Column By: JOHN DOUGLAS / RPW – FORT WORTH, TX – Texas Motor Speedway’s race weekend was one of oddities. From unexpected contenders, to a damp XFINITY race, to blown calls on pit road, this weekend had a bit of everything. Everything is bigger in Texas, even the controversy. Let’s take a look back at the good, the bad and the ugly of the O’reilly Auto Parts 500 race weekend.
The Good
Sunday’s Monster Energy Cup Series race saw quite a few drivers get their best finish of the season so far. Jamie McMurray led laps Sunday, on his way to a solid third place finish. Erik Jones came home a strong fourth after contending for the lead most of the day and Bubba Wallace grabbed his first top 10 finish since the Daytona 500 in February.
Cole Whitt took his No. 72 and grabbed a top 20 finish, which was impressive to say the least for a team with very limited funding and manpower.
On the flip side of that, Denny Hamlin, Jimmie Johnson and defending champion Martin Truex Jr. all fell out in accidents, relegating them to the very back of the 37 car field. This gave some of the previously mentioned top ten finishers the opportunity to shine. Which in no doubt helped how people will look back on this weekends events.
The Bad
Repaved or not, it seems Texas Motor Speedway has gotten things wrong so far with their new configuration and surface. Between the odd transitions to the corners, the narrow groove since the repave and arguably the worst job of using the “tire dragon” to-date something needs to drastically improve.
Sure, the current layout can work but again the “tire dragon” may be the key. We have yet to see one track fully rubber the top two grooves while leaving the normal racing line completely bare. I won’t get into a long tirade on what someone else needs to do, but someone should probably sit with the track operators and talk about racing grooves, rubber and track prep before they just lay rubber down in places it shouldn’t be.
Noticeable gaps of light gray in the very portion of the track that would benefit from having rubber laid down were an eyesore all weekend.
The Ugly
The racing this weekend wasn’t boring. It wasn’t uneventful, it was simply filled with events we didn’t really want.
Rainy, cold conditions wreaked havoc with the entire weekends events. With XFINITY qualifying cut short, to what amounted to NASCAR’s first oval rain race (that didn’t end in a heap of junk).

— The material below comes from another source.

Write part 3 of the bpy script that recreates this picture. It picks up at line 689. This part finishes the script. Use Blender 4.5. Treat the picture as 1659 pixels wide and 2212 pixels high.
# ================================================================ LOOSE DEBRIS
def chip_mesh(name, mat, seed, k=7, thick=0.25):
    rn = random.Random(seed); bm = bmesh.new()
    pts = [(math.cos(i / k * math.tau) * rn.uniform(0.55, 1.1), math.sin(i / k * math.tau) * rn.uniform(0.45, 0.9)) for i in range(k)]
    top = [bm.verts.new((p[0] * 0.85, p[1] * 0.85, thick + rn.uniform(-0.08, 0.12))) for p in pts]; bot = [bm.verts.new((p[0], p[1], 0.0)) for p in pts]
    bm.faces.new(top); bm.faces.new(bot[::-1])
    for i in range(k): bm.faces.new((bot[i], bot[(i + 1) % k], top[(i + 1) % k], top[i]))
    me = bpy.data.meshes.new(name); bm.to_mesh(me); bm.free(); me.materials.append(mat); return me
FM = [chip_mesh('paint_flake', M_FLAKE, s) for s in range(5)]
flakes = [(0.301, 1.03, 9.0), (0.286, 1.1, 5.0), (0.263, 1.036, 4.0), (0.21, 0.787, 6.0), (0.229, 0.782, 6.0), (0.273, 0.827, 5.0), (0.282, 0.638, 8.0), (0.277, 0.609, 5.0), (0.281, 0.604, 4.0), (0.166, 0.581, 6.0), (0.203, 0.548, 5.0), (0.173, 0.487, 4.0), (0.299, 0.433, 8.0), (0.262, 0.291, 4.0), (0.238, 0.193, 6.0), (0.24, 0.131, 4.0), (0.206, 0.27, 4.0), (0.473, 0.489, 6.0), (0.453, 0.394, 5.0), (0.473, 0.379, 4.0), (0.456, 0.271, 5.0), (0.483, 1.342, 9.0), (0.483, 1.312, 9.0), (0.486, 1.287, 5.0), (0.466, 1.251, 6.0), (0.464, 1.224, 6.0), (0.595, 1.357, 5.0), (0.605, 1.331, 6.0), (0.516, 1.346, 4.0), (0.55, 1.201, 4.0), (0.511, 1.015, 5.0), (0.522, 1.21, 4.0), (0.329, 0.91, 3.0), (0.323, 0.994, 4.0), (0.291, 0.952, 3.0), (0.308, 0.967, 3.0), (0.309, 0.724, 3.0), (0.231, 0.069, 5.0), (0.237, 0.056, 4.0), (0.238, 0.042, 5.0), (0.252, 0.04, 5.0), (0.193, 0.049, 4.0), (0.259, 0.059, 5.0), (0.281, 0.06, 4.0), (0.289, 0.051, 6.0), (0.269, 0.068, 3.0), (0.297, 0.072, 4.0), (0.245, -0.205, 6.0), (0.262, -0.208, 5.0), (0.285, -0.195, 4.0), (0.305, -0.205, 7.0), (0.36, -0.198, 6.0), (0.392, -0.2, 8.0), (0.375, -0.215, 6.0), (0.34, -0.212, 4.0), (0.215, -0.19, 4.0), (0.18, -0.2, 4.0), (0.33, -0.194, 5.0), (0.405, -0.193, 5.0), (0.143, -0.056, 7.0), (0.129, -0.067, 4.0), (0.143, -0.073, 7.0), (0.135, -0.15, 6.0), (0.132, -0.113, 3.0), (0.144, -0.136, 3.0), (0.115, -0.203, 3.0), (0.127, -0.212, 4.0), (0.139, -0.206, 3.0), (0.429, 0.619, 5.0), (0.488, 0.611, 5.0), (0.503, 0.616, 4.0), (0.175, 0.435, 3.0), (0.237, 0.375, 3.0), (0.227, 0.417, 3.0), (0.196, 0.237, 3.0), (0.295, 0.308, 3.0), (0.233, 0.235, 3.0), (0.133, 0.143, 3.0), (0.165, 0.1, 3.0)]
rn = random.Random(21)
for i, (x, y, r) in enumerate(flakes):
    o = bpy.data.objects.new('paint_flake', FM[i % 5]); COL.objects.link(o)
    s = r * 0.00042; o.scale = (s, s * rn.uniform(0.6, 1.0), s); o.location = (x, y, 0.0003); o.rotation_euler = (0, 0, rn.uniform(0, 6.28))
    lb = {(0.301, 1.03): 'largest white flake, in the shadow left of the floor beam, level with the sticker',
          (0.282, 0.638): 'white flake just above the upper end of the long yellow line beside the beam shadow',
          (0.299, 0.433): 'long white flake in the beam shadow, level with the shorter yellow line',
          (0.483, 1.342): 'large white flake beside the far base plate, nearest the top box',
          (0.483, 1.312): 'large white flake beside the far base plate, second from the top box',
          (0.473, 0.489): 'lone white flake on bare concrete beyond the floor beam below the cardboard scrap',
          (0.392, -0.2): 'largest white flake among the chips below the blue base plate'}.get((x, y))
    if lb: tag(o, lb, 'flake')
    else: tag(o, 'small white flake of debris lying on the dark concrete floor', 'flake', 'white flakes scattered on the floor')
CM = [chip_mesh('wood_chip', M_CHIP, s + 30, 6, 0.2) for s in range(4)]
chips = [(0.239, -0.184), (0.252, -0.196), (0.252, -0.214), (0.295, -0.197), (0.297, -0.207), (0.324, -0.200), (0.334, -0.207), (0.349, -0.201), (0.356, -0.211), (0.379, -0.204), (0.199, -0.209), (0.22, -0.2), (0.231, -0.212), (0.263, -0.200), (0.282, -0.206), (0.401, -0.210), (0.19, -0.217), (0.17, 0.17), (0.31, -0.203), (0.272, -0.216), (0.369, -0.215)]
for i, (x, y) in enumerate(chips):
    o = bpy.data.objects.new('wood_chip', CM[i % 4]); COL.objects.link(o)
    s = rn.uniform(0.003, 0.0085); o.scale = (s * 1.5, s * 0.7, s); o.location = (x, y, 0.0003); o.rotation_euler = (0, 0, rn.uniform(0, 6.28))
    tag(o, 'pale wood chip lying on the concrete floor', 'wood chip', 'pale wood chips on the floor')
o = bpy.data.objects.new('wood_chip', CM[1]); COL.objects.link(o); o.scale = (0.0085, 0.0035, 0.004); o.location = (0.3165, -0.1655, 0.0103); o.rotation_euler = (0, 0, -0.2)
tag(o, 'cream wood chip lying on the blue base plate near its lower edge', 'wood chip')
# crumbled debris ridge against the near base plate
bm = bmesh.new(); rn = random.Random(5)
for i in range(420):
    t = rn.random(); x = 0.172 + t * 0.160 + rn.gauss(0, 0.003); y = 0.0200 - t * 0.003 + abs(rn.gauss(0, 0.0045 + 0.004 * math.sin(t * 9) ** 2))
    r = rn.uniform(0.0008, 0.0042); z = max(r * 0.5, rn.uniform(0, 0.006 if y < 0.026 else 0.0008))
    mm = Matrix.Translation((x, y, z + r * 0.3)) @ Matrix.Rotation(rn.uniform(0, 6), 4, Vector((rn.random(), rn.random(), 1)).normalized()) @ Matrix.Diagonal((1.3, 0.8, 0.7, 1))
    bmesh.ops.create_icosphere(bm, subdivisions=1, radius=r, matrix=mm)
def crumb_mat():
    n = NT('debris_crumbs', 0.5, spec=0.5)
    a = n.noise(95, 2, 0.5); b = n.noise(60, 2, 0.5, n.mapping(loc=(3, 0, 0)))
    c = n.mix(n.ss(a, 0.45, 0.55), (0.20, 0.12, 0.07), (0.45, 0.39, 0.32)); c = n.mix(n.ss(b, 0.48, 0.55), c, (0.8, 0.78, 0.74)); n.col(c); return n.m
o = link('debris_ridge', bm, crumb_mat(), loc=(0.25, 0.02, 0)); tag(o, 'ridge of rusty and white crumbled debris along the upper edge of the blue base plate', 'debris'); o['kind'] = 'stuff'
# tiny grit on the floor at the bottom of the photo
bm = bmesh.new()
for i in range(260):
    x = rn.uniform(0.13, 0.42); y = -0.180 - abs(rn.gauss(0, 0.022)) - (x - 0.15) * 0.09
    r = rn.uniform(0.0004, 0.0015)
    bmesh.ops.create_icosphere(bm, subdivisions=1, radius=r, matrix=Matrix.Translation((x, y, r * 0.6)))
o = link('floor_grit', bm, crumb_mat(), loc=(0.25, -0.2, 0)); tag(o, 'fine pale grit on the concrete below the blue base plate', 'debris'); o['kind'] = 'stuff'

Saturday was more of an endurance event for teams and fans than a sprint event.
In the end Ryan Blaney took the victory and that’s not a bad thing for this sport at all.
The Sunday event, however, sparked the ire of fans as Kevin Harvick’s crew seemingly won an appeal of a pit lane infraction on the part of a tire carrier. The “Fist bump heard ’round the world” was the subject of social media fodder and coupled with the very borderline call on Saturday’s race winner Ryan Blaney, had many wondering again why NASCAR seems to be so inconsistent with their penalty rulings.
In fairness, every major sporting league has officiating issues now and again. NASCAR is no different. However, in this particular case, one finds it hard to fathom how two situations so blatant could occur with cameras up and down the pit lane, and around 15-20 NASCAR officials on pit lane watching the stops.
NASCAR may have to re-evaluate how it went about making their decisions on Sunday. An “arms length” judgment call is exactly the type of call all of this modern technology was supposed to prevent. Sure it was supposed to make pit lane safer and less congested, however, it was also implemented to improve the quality of officiating decisions. Sunday, it did not do that.